Environment Minister David Parker said in May that he thinks CCS can be consented under the existing planning regime but the sector is worried projects could face legal challenges by environmentalists without stronger policy support from government.
Rob Funnell, basins analysis team leader at GNS Science, told delegates that carbon capture and storage is a proven technology that has been used internationally for more than 40 years.
He said storage potential exists in several regions, but the aged gas fields in Taranaki, like Maui and Kapuni, are probably the country’s best short-term options, given the detailed data the industry has on those reservoirs.
Hosie said Pouakai is predicated on the existing consenting regime and emissions trading scheme. No government funding support is now being sought.

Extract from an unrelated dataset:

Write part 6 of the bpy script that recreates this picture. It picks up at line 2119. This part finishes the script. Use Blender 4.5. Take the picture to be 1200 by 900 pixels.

He said the project should be attractive to a gas supplier – particularly from high-CO2 fields – given its scale and predictable load. But he said the plant’s size can be scaled up or down to match the gas available. New Zealand used about 168 PJ of gas last year.
On the current schedule, commissioning could be possible during 2024.
Hosie said New Zealand is an ideal test location, given it has a developed electricity market with a long-term demand for peaking capacity and is a net fertiliser importer.
He said the project is essentially a chemicals plant “masquerading” as a power station, and achieves economies across its process and benefits from the revenue streams from the products made.
Its dispatch price for generation would be about $33/MWh, while its urea cost would also be about 25 percent lower than best-in-class rivals. New wind farms can produce power at a cost of $60-70/MWh.
Hosie said the plant will produce more than 200 million kilograms of hydrogen annually and capture about a million tonnes of CO2.
It would produce 1.2 million tonnes of ammonia, which would then make 2.1 million tonnes of urea. About 100,000 tonnes of argon would also be produced.
At that level of production, Hosie said the plant could replace the roughly 700,000 tonnes of fertiliser the country imports annually and export 1.2-1.3 million tonnes.
“We’re talking about the creation of an enormous export industry.”